=== MATERIAL SUPPLIED ===
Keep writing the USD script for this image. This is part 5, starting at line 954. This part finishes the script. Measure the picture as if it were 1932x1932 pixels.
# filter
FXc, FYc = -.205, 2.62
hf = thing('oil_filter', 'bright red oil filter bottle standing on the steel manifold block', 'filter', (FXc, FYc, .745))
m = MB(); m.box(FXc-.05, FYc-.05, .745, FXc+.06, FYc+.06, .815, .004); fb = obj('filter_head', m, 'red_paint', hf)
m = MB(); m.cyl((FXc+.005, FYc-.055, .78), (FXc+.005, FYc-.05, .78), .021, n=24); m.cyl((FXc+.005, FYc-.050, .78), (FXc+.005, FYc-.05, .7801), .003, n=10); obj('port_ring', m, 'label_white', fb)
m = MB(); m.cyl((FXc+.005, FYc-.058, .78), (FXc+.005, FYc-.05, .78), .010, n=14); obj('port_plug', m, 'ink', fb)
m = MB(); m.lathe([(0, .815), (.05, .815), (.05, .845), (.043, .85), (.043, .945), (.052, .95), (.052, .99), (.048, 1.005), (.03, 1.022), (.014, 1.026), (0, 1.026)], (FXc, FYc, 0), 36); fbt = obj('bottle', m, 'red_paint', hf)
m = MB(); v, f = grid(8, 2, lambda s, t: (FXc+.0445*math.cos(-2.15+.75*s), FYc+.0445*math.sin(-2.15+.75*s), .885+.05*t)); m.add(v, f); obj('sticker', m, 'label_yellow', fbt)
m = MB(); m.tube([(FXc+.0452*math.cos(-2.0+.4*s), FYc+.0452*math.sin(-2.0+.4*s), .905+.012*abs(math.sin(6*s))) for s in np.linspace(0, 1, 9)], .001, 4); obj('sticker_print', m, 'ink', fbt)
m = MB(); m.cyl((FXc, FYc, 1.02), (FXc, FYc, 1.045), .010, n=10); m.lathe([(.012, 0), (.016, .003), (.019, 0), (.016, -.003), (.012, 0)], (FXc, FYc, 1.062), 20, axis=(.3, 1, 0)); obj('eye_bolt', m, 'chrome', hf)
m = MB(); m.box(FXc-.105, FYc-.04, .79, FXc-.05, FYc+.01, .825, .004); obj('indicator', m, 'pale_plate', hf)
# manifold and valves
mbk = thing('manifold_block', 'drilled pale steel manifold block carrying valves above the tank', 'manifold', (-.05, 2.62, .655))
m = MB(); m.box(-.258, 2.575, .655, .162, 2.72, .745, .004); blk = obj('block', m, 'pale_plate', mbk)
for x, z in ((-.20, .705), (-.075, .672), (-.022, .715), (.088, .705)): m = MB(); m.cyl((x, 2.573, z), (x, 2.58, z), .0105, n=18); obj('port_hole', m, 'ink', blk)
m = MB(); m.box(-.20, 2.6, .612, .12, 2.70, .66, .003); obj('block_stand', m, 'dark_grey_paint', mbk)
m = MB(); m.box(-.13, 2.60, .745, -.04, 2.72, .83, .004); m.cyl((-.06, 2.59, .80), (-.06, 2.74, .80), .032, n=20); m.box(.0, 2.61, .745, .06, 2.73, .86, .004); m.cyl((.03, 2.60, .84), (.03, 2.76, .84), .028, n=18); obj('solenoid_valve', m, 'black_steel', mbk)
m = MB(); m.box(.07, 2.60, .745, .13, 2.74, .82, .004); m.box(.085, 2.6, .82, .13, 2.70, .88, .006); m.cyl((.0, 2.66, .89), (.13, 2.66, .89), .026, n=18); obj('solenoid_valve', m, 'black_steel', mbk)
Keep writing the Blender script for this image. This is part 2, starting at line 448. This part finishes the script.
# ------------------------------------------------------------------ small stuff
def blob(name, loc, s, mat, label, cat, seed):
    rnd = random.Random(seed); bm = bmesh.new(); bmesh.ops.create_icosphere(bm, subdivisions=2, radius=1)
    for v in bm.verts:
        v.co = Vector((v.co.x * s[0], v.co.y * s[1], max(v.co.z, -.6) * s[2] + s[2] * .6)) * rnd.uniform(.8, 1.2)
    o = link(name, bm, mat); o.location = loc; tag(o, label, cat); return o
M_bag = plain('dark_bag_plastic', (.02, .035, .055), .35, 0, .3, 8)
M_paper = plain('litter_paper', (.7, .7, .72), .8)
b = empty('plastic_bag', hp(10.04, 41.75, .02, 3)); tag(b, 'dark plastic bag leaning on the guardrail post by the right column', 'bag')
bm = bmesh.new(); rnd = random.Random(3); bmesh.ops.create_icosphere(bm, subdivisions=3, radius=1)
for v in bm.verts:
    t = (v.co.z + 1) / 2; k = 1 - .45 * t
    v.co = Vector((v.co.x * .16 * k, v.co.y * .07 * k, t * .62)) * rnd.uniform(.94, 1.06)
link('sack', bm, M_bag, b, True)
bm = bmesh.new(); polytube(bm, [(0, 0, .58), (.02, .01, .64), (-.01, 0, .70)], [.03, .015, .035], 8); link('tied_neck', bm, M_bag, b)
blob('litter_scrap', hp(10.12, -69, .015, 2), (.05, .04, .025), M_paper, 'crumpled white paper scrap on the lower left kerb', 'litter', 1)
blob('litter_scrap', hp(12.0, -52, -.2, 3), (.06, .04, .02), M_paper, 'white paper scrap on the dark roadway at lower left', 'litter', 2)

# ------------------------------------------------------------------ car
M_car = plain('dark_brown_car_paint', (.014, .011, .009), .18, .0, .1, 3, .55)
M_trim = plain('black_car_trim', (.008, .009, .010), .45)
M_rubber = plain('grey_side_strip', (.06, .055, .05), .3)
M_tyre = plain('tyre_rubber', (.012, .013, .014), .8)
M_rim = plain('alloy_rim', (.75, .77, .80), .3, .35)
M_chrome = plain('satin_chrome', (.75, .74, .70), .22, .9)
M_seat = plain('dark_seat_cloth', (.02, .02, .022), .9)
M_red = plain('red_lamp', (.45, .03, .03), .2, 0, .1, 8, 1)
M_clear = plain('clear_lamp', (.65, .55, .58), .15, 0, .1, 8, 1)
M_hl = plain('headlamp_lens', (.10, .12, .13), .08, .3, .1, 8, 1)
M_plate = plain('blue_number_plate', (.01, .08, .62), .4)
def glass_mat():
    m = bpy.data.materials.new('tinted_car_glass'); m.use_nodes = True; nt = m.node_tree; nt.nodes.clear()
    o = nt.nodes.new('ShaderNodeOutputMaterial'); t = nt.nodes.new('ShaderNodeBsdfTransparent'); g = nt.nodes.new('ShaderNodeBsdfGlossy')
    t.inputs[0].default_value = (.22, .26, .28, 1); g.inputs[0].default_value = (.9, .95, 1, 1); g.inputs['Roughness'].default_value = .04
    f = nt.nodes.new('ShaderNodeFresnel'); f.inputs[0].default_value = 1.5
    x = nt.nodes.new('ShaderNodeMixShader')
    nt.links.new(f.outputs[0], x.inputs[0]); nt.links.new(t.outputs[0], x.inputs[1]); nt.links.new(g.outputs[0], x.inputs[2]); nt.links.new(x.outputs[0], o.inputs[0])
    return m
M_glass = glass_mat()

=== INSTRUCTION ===
Copy every record exactly, with nothing added or dropped.

=== EXPECTED ANSWER ===
Keep writing the USD script for this image. This is part 5, starting at line 954. This part finishes the script. Measure the picture as if it were 1932x1932 pixels.
# filter
FXc, FYc = -.205, 2.62
hf = thing('oil_filter', 'bright red oil filter bottle standing on the steel manifold block', 'filter', (FXc, FYc, .745))
m = MB(); m.box(FXc-.05, FYc-.05, .745, FXc+.06, FYc+.06, .815, .004); fb = obj('filter_head', m, 'red_paint', hf)
m = MB(); m.cyl((FXc+.005, FYc-.055, .78), (FXc+.005, FYc-.05, .78), .021, n=24); m.cyl((FXc+.005, FYc-.050, .78), (FXc+.005, FYc-.05, .7801), .003, n=10); obj('port_ring', m, 'label_white', fb)
m = MB(); m.cyl((FXc+.005, FYc-.058, .78), (FXc+.005, FYc-.05, .78), .010, n=14); obj('port_plug', m, 'ink', fb)
m = MB(); m.lathe([(0, .815), (.05, .815), (.05, .845), (.043, .85), (.043, .945), (.052, .95), (.052, .99), (.048, 1.005), (.03, 1.022), (.014, 1.026), (0, 1.026)], (FXc, FYc, 0), 36); fbt = obj('bottle', m, 'red_paint', hf)
m = MB(); v, f = grid(8, 2, lambda s, t: (FXc+.0445*math.cos(-2.15+.75*s), FYc+.0445*math.sin(-2.15+.75*s), .885+.05*t)); m.add(v, f); obj('sticker', m, 'label_yellow', fbt)
m = MB(); m.tube([(FXc+.0452*math.cos(-2.0+.4*s), FYc+.0452*math.sin(-2.0+.4*s), .905+.012*abs(math.sin(6*s))) for s in np.linspace(0, 1, 9)], .001, 4); obj('sticker_print', m, 'ink', fbt)
m = MB(); m.cyl((FXc, FYc, 1.02), (FXc, FYc, 1.045), .010, n=10); m.lathe([(.012, 0), (.016, .003), (.019, 0), (.016, -.003), (.012, 0)], (FXc, FYc, 1.062), 20, axis=(.3, 1, 0)); obj('eye_bolt', m, 'chrome', hf)
m = MB(); m.box(FXc-.105, FYc-.04, .79, FXc-.05, FYc+.01, .825, .004); obj('indicator', m, 'pale_plate', hf)
# manifold and valves
mbk = thing('manifold_block', 'drilled pale steel manifold block carrying valves above the tank', 'manifold', (-.05, 2.62, .655))
m = MB(); m.box(-.258, 2.575, .655, .162, 2.72, .745, .004); blk = obj('block', m, 'pale_plate', mbk)
for x, z in ((-.20, .705), (-.075, .672), (-.022, .715), (.088, .705)): m = MB(); m.cyl((x, 2.573, z), (x, 2.58, z), .0105, n=18); obj('port_hole', m, 'ink', blk)
m = MB(); m.box(-.20, 2.6, .612, .12, 2.70, .66, .003); obj('block_stand', m, 'dark_grey_paint', mbk)
m = MB(); m.box(-.13, 2.60, .745, -.04, 2.72, .83, .004); m.cyl((-.06, 2.59, .80), (-.06, 2.74, .80), .032, n=20); m.box(.0, 2.61, .745, .06, 2.73, .86, .004); m.cyl((.03, 2.60, .84), (.03, 2.76, .84), .028, n=18); obj('solenoid_valve', m, 'black_steel', mbk)
m = MB(); m.box(.07, 2.60, .745, .13, 2.74, .82, .004); m.box(.085, 2.6, .82, .13, 2.70, .88, .006); m.cyl((.0, 2.66, .89), (.13, 2.66, .89), .026, n=18); obj('solenoid_valve', m, 'black_steel', mbk)
Keep writing the Blender script for this image. This is part 2, starting at line 448. This part finishes the script.
# ------------------------------------------------------------------ small stuff
def blob(name, loc, s, mat, label, cat, seed):
    rnd = random.Random(seed); bm = bmesh.new(); bmesh.ops.create_icosphere(bm, subdivisions=2, radius=1)
    for v in bm.verts:
        v.co = Vector((v.co.x * s[0], v.co.y * s[1], max(v.co.z, -.6) * s[2] + s[2] * .6)) * rnd.uniform(.8, 1.2)
    o = link(name, bm, mat); o.location = loc; tag(o, label, cat); return o
M_bag = plain('dark_bag_plastic', (.02, .035, .055), .35, 0, .3, 8)
M_paper = plain('litter_paper', (.7, .7, .72), .8)
b = empty('plastic_bag', hp(10.04, 41.75, .02, 3)); tag(b, 'dark plastic bag leaning on the guardrail post by the right column', 'bag')
bm = bmesh.new(); rnd = random.Random(3); bmesh.ops.create_icosphere(bm, subdivisions=3, radius=1)
for v in bm.verts:
    t = (v.co.z + 1) / 2; k = 1 - .45 * t
    v.co = Vector((v.co.x * .16 * k, v.co.y * .07 * k, t * .62)) * rnd.uniform(.94, 1.06)
link('sack', bm, M_bag, b, True)
bm = bmesh.new(); polytube(bm, [(0, 0, .58), (.02, .01, .64), (-.01, 0, .70)], [.03, .015, .035], 8); link('tied_neck', bm, M_bag, b)
blob('litter_scrap', hp(10.12, -69, .015, 2), (.05, .04, .025), M_paper, 'crumpled white paper scrap on the lower left kerb', 'litter', 1)
blob('litter_scrap', hp(12.0, -52, -.2, 3), (.06, .04, .02), M_paper, 'white paper scrap on the dark roadway at lower left', 'litter', 2)

# ------------------------------------------------------------------ car
M_car = plain('dark_brown_car_paint', (.014, .011, .009), .18, .0, .1, 3, .55)
M_trim = plain('black_car_trim', (.008, .009, .010), .45)
M_rubber = plain('grey_side_strip', (.06, .055, .05), .3)
M_tyre = plain('tyre_rubber', (.012, .013, .014), .8)
M_rim = plain('alloy_rim', (.75, .77, .80), .3, .35)
M_chrome = plain('satin_chrome', (.75, .74, .70), .22, .9)
M_seat = plain('dark_seat_cloth', (.02, .02, .022), .9)
M_red = plain('red_lamp', (.45, .03, .03), .2, 0, .1, 8, 1)
M_clear = plain('clear_lamp', (.65, .55, .58), .15, 0, .1, 8, 1)
M_hl = plain('headlamp_lens', (.10, .12, .13), .08, .3, .1, 8, 1)
M_plate = plain('blue_number_plate', (.01, .08, .62), .4)
def glass_mat():
    m = bpy.data.materials.new('tinted_car_glass'); m.use_nodes = True; nt = m.node_tree; nt.nodes.clear()
    o = nt.nodes.new('ShaderNodeOutputMaterial'); t = nt.nodes.new('ShaderNodeBsdfTransparent'); g = nt.nodes.new('ShaderNodeBsdfGlossy')
    t.inputs[0].default_value = (.22, .26, .28, 1); g.inputs[0].default_value = (.9, .95, 1, 1); g.inputs['Roughness'].default_value = .04
    f = nt.nodes.new('ShaderNodeFresnel'); f.inputs[0].default_value = 1.5
    x = nt.nodes.new('ShaderNodeMixShader')
    nt.links.new(f.outputs[0], x.inputs[0]); nt.links.new(t.outputs[0], x.inputs[1]); nt.links.new(g.outputs[0], x.inputs[2]); nt.links.new(x.outputs[0], o.inputs[0])
    return m
M_glass = glass_mat()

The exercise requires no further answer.